Bloomberg poured more than $64 million into the Sierra Club’s political war chest to help the group fight President Donald Trump’s efforts to resuscitate the fortunes of a beleaguered coal country. The war on coal began in coal country, not Washington, D.C., he noted in a statement.

“The Trump administration has yet to realize that the war on coal was never led by Washington — and Washington cannot end it,” Bloomberg said, adding that “communities in both red and blue states who are tired of having their air and water poisoned” were the ones leading the charge.

Bloomberg’s announcement came a day after the Trump administration began repealing former President Barack Obama’s Clean Power Plan, which sought to curb greenhouse gas emissions from coal plants. The former mayor has dumped money on similar efforts in the past.

He gave New York University a $6 million grant in August, for instance, to create a center helping attorneys general prevent Trump from nixing climate rules. The grant will go toward the State Energy and Environmental Impact Center, which seeks to escalate attacks against Trump.

The center’s services are open to all attorneys general, but Democrats such as New York’s Eric Schneiderman, California’s Xavier Becerra, and Maryland’s Brian Frosh will likely be the lone recipients, because they have indicated a willingness to drown the president in lawsuits over his climate policies.

The Sierra Club claims that the group’s Beyond Coal campaign has resulted in the closure of 259 U.S. coal plants since the effort began in 2010. The campaign has cobbled together opposition to coal-fired power, and enticed state regulators and utility owners to mothball coal plants throughout the country.
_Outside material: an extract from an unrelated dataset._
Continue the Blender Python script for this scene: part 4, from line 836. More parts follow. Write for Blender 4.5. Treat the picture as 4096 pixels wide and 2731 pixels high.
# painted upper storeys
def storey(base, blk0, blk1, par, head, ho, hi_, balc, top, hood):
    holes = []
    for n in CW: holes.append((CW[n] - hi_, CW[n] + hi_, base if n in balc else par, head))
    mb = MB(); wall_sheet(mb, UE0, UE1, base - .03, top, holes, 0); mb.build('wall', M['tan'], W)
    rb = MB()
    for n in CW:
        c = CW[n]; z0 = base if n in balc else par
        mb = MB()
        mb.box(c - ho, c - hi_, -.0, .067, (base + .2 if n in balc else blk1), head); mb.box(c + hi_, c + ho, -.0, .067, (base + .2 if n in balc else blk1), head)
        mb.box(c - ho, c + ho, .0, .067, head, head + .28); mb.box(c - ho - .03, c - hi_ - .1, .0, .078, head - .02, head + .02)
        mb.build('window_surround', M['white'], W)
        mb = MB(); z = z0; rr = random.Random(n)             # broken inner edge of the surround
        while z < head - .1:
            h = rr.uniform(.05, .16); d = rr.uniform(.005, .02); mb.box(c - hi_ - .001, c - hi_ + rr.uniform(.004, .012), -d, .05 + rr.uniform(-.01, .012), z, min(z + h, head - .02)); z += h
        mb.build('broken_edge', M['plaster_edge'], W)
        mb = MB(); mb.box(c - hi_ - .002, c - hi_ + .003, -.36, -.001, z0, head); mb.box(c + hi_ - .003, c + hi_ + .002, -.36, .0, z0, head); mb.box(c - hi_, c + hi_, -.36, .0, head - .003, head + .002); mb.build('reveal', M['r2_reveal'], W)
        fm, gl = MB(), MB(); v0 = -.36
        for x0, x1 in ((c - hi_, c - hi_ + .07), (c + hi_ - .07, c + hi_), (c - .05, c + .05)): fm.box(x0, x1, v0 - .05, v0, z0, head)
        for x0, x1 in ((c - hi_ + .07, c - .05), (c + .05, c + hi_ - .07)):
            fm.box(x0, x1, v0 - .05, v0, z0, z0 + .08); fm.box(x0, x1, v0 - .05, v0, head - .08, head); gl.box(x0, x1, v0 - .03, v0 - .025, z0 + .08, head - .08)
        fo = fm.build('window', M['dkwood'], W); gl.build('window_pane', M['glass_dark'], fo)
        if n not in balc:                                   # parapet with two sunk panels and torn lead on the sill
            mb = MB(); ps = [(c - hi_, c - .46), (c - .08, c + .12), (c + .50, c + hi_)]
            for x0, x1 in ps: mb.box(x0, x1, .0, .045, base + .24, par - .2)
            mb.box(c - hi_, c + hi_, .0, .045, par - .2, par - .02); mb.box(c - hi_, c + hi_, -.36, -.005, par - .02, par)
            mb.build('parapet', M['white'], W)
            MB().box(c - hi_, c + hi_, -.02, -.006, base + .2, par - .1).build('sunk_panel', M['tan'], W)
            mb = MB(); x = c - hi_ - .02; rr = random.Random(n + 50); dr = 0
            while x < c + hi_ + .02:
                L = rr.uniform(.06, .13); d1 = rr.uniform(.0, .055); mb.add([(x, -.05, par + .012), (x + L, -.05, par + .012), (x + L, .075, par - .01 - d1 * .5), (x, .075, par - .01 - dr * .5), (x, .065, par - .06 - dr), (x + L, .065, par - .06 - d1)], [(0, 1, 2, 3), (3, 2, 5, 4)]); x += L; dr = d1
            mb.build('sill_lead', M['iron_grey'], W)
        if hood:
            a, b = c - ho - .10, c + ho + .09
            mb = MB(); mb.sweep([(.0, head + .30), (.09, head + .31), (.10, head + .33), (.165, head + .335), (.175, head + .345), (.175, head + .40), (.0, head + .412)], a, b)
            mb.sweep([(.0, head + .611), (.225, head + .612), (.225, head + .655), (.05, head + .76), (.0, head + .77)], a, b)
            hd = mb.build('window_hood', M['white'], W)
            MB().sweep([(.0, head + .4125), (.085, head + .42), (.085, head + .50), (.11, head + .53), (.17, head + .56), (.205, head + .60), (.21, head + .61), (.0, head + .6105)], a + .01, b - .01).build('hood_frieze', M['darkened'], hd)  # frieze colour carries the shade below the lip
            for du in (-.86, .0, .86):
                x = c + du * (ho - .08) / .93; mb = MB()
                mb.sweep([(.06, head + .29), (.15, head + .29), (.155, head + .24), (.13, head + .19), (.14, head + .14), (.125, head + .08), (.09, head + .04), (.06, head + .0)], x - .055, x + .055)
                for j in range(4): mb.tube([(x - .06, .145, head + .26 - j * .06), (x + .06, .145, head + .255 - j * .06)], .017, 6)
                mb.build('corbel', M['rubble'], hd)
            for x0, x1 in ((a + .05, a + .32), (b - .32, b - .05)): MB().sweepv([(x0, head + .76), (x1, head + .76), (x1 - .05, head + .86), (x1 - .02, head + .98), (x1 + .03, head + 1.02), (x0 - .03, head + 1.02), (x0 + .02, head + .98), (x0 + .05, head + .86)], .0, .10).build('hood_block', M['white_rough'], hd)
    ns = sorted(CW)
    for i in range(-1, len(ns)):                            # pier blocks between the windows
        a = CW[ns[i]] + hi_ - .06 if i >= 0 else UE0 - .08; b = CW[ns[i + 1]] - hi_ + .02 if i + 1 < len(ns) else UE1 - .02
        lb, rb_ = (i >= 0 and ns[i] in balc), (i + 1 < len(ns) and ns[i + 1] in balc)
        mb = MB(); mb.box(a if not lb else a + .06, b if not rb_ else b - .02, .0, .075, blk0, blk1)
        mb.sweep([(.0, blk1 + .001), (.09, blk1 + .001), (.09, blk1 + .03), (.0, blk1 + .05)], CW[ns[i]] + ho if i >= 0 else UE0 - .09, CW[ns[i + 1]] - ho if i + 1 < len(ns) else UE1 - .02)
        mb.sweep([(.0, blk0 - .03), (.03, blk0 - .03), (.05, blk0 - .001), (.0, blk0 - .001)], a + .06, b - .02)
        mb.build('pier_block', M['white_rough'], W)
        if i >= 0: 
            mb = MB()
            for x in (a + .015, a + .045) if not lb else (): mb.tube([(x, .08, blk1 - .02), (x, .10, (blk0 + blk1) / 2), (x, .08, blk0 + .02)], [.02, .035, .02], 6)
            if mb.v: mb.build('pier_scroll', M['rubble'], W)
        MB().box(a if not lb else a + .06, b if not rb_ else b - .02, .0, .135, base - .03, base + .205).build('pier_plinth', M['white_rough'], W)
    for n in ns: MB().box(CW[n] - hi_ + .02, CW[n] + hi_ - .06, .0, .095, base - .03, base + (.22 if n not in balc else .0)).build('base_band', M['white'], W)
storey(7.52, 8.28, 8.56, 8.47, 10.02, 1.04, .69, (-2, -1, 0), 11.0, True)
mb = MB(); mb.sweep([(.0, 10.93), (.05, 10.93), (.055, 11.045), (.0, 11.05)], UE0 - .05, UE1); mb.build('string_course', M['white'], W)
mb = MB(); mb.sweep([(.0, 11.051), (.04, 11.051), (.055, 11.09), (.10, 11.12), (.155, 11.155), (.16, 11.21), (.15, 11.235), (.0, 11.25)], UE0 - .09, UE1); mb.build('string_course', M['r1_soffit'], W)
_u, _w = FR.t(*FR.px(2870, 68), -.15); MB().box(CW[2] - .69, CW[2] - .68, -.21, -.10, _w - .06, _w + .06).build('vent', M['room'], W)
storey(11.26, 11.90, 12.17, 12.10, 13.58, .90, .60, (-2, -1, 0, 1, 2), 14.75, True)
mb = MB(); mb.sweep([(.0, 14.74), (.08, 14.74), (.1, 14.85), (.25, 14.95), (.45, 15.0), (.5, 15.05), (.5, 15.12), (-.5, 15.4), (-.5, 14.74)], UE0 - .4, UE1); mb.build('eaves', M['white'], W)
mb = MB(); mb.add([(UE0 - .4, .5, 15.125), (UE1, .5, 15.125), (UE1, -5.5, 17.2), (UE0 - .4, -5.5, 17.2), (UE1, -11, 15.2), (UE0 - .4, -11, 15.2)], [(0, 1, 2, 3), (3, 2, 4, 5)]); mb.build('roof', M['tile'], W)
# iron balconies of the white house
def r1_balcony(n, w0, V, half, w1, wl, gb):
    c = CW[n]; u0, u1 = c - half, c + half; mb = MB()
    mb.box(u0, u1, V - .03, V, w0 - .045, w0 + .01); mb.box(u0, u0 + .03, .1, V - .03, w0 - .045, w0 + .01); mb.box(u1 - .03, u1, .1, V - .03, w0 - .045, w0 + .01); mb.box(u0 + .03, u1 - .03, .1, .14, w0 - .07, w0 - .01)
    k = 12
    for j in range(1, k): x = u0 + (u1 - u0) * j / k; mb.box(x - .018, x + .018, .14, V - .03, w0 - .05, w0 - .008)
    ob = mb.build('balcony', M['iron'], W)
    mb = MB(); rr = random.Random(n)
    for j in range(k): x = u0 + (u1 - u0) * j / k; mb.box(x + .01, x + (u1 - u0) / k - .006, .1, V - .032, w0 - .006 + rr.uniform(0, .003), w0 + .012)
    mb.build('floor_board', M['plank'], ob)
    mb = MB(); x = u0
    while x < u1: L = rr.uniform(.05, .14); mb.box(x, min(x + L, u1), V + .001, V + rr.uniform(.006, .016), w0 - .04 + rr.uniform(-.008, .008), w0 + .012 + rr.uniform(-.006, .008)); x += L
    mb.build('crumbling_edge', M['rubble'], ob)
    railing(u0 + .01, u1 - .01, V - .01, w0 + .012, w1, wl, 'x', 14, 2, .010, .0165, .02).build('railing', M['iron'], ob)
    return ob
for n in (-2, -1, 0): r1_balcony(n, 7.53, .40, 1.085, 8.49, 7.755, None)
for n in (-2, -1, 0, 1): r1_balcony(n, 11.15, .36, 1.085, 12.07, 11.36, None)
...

Democrats argued during last year’s presidential campaign that natural gas development, and various green energy markets, were responsible for coal country’s hard times. They tried to tamp down claims from conservatives that regulations and anti-coal rhetoric were to blame for the downfall.

The coal industry lost 50,000 jobs from 2008 to 2012 during Obama’s first term, and another 33,300 jobs during his second term, according to federal data. Coal mining currently employs about 69,460 Americans, according to the Bureau of Labor Statistics.

Many ex-coal miners are unemployed in the Appalachian states, some of which have faced very real economic devastation as a result of waves of regulations and market changes. The coal-producing areas of eastern Kentucky have an unemployment rate of 8 percent, and parts of West Virginia have double-digit unemployment.